Sep 18, 2006 21:22
Somewhere in all this craziness, I lost my voice. Not my actual, physical voice, but the timbre and tone that used to make people enjoy the words I made dance on the page for them. Between trying so hard to teach these kids to read and write, I have forgotten the simple joys of doing so myself. But, and this is something I worry about more, I think some of their hopelessness is rubbing off on me.
If you know that you will never be a Kerouac, a Carver, a Greene, a Wolfe, an Ellison, a Plath, do you stop? Or, do you struggle on in your mediocrity, and hope against hope that you will, at least, be as prolific as Grisham? Or be able to revamp and revamp and revamp the same 3 plots and the same 10 characters well enough so that, like King, you too can build a multimillion dollar empire? Or do you stoop lower, and, so that you may call yourself "writer," do you prostitute yourself, lay down on that cold, hard bed of marble and beg to be ravaged, beg to become Danielle Steele so that you are, at least, someone.
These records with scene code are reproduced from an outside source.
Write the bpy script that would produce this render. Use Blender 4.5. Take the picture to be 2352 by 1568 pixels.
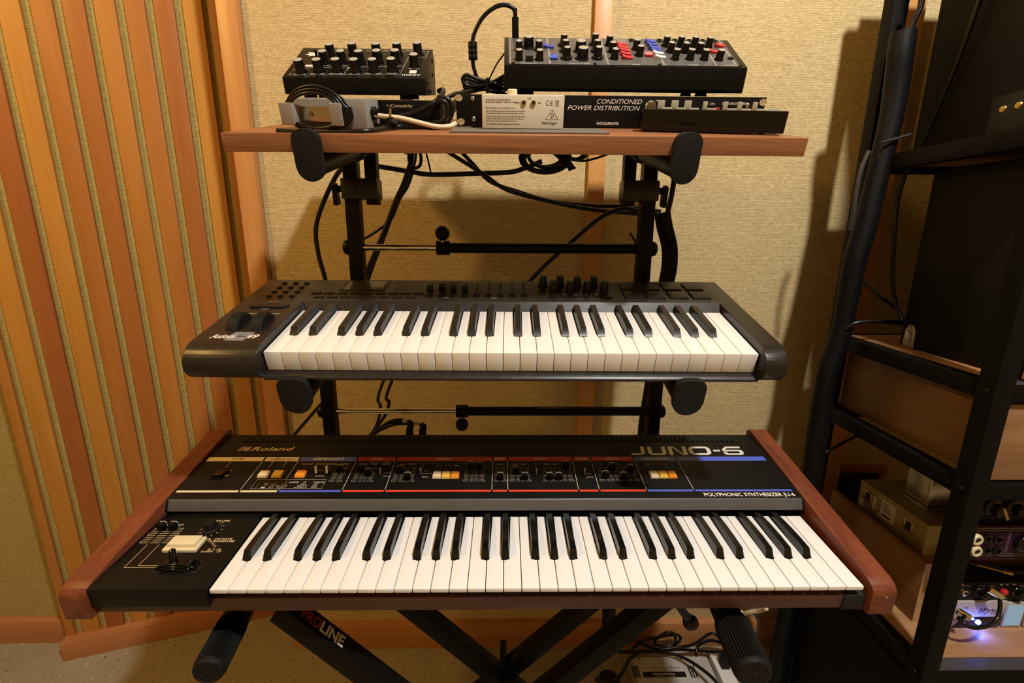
import bpy, bmesh, math, random
from math import sin, cos, pi, radians
from mathutils import Vector, Matrix

random.seed(7)
for o in list(bpy.data.objects):
    bpy.data.objects.remove(o)
scene = bpy.context.scene
COL = scene.collection

# ------------------------------------------------------------------ camera
W, H, FPX = 2352.0, 1568.0, 1063.0
CAM = Vector((0.3781, -0.5078, 1.2471))
YAW, PITCH, ROLL = 0.0152, 0.2319, 0.0061
_f = Vector((sin(YAW) * cos(PITCH), cos(YAW) * cos(PITCH), -sin(PITCH)))
_r = Vector((cos(YAW), -sin(YAW), 0))
_u = _r.cross(_f)
_r, _u = cos(ROLL) * _r + sin(ROLL) * _u, -sin(ROLL) * _r + cos(ROLL) * _u
camd = bpy.data.cameras.new('camera')
camd.sensor_width = 36
camd.lens = 36 * FPX / W
camd.clip_start = 0.02
cam = bpy.data.objects.new('camera', camd)
COL.objects.link(cam)
M = Matrix.Identity(4)
for i in range(3):
    M[i][0] = _r[i]; M[i][1] = _u[i]; M[i][2] = -_f[i]; M[i][3] = CAM[i]
cam.matrix_world = M
scene.camera = cam

# ------------------------------------------------------------------ world, lamps, exposure
world = bpy.data.worlds.new('world')
scene.world = world
world.use_nodes = True
world.node_tree.nodes['Background'].inputs[0].default_value = (1.0, 0.53, 0.14, 1)
world.node_tree.nodes['Background'].inputs[1].default_value = 0.33

def lamp(name, loc, power, color, radius):
    d = bpy.data.lights.new(name, 'POINT')
    d.energy = power; d.color = color; d.shadow_soft_size = radius
    o = bpy.data.objects.new(name, d)
    o.location = loc
    COL.objects.link(o)
    return o
lamp('ceiling_lamp_key', (1.0, -0.75, 2.75), 186, (1.0, 0.965, 0.90), 0.055)
lamp('fill_lamp_left', (-1.10, -0.40, 2.35), 52, (1.0, 0.58, 0.165), 0.09)  # added orange fill, stands in for light bounced off the wooden room
vs = scene.view_settings
vs.view_transform = 'Standard'
vs.look = 'None'
vs.exposure = 0.0
vs.gamma = 1.0
vs.use_curve_mapping = False

# ------------------------------------------------------------------ measuring: photograph pixel -> point on a real plane
def und(x, y):
    a, b = (x - W / 2) / FPX, (y - H / 2) / FPX
    s = 1 + 0.05 * (min(a * a + b * b, 0.50) - 0.35)
    return W / 2 + a * s * FPX, H / 2 + b * s * FPX

def ray(x, y):
    x, y = und(x, y)
    return _f + _r * ((x - W / 2) / FPX) - _u * ((y - H / 2) / FPX)

def pl(x, y, P0, n):
    d = ray(x, y)
    t = (Vector(P0) - CAM).dot(n) / d.dot(n)
    return CAM + d * t

def onx(x, y, v): return pl(x, y, (v, 0, 0), Vector((1, 0, 0)))
def ony(x, y, v): return pl(x, y, (0, v, 0), Vector((0, 1, 0)))
def onz(x, y, v): return pl(x, y, (0, 0, v), Vector((0, 0, 1)))
def atd(x, y, d): return CAM + ray(x, y) * d

class Fr:
    def __init__(s, o, tilt=0.0, yaw=0.0):
        c, t = cos(tilt), sin(tilt); a, b = cos(yaw), sin(yaw)
        s.o = Vector(o); s.ex = Vector((a, b, 0)); s.ey = Vector((-b * c, a * c, t)); s.ez = s.ex.cross(s.ey)
    def at(s, x, y, z0=0.0):
        P = pl(x, y, s.o + s.ez * z0, s.ez) - s.o
        return Vector((P.dot(s.ex), P.dot(s.ey), z0))
    def aty(s, x, y, y0=0.0):
        P = pl(x, y, s.o + s.ey * y0, s.ey) - s.o
        return Vector((P.dot(s.ex), y0, P.dot(s.ez)))
    def w(s, x, y, z): return s.o + s.ex * x + s.ey * y + s.ez * z
    def loc(s, P):
        d = Vector(P) - s.o
        return Vector((d.dot(s.ex), d.dot(s.ey), d.dot(s.ez)))
    def sub(s, o, tilt):
        g = Fr((0, 0, 0)); g.o = s.w(*o); g.ex = s.ex.copy()
        g.ey = s.ey * cos(tilt) + s.ez * sin(tilt); g.ez = g.ex.cross(g.ey)
        return g
    def mat(s):
        m = Matrix.Identity(4)
        for i in range(3):
            m[i][0] = s.ex[i]; m[i][1] = s.ey[i]; m[i][2] = s.ez[i]; m[i][3] = s.o[i]
        return m

# ------------------------------------------------------------------ materials
MATS = {}
def nodes(name):
    m = bpy.data.materials.new(name); m.use_nodes = True
    nt = m.node_tree
    MATS[name] = m
    return m, nt, nt.nodes['Principled BSDF']

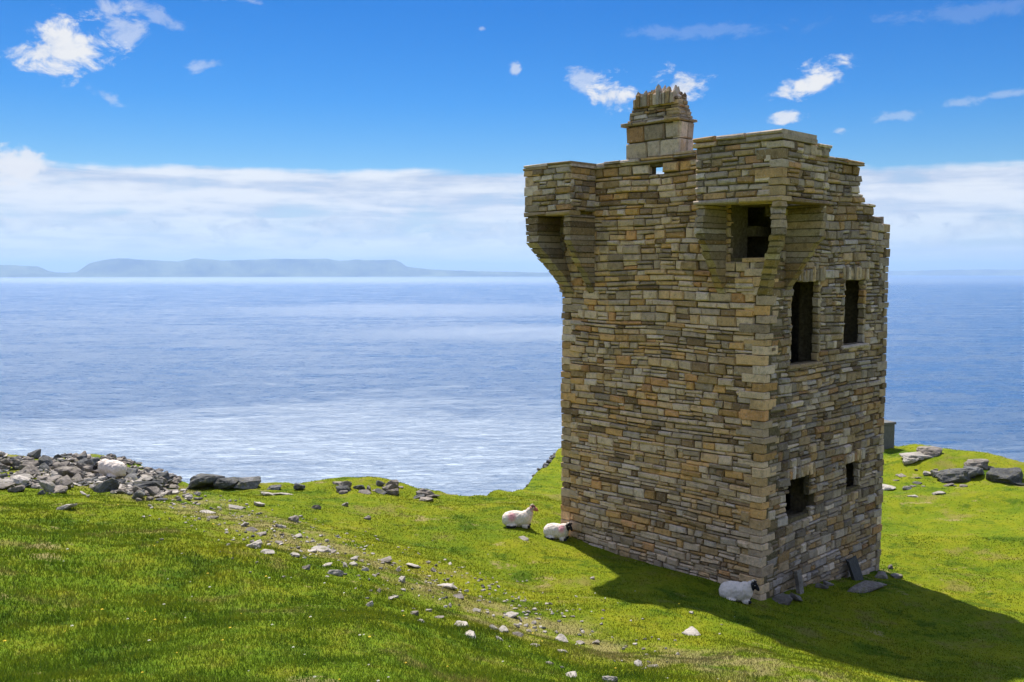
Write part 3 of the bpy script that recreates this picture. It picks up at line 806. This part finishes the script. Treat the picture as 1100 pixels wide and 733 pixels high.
for k, (px, py, w, pale) in enumerate(ST):
    x, y = on_ground(px, py+2)
    if (px, py) == (548, 660): lb, g = 'single pale round stone sitting alone on the open turf, whitest on the slope', None
    elif (px, py) == (742, 679): lb, g = 'long thin white stone in the turf below the tower shadow', None
    elif (px, py) == (272, 586): lb, g = 'pale stone with a dark grassy hollow at the head of the scattered line', None
    elif (px, py) == (480, 629): lb, g = 'long grey stone half buried midway down the slope', None
    elif (px, py) == (562, 577): lb, g = 'white flat stone in the grass in front of the two resting sheep', None
    else: lb, g = ('pale' if pale else 'greyish brown')+' stone half buried in the turf of the open slope', ('pale' if pale else 'brown')+' stones scattered down the slope'
    rock('stone', x, y, px_size(w*1.3, y), lb, 'stone', g, mat=M_PALEROCK if pale else M_ROCK, kind='slab' if w > 11 and random.random() < .6 else 'block', h=random.uniform(.5, .8), sink=.36)
for i in range(170):            # gravelly bits along the same line
    t = random.random(); px = 190+t*540+random.gauss(0, 30); py = 545+165*t+random.gauss(0, 16)
    if py > 728: continue
    x, y = on_ground(px, py)
    rock('pebble', x, y, px_size(random.uniform(3, 6.5), y), 'tiny stone lying in the turf along the scattered line', 'pebble', 'tiny stones in the turf', mat=random.choice((M_ROCK, M_PALEROCK, M_DARKROCK)), h=.7, sink=.25)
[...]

Or, do you write for the trunk (thanks Warren)? And run the risk of John Kennedy Toole, famous and lauded and appreciated only after you are dead?
I tell my students daily that writing is nothing more than a dialogue, but, it seems, a dialogue at which I have grown rusty and hesitant.
A new goal.
500 words of fiction each day. Without fail. Posted here and there and to various friends whom I think might help.
If I want to find my voice, I have got to start talking.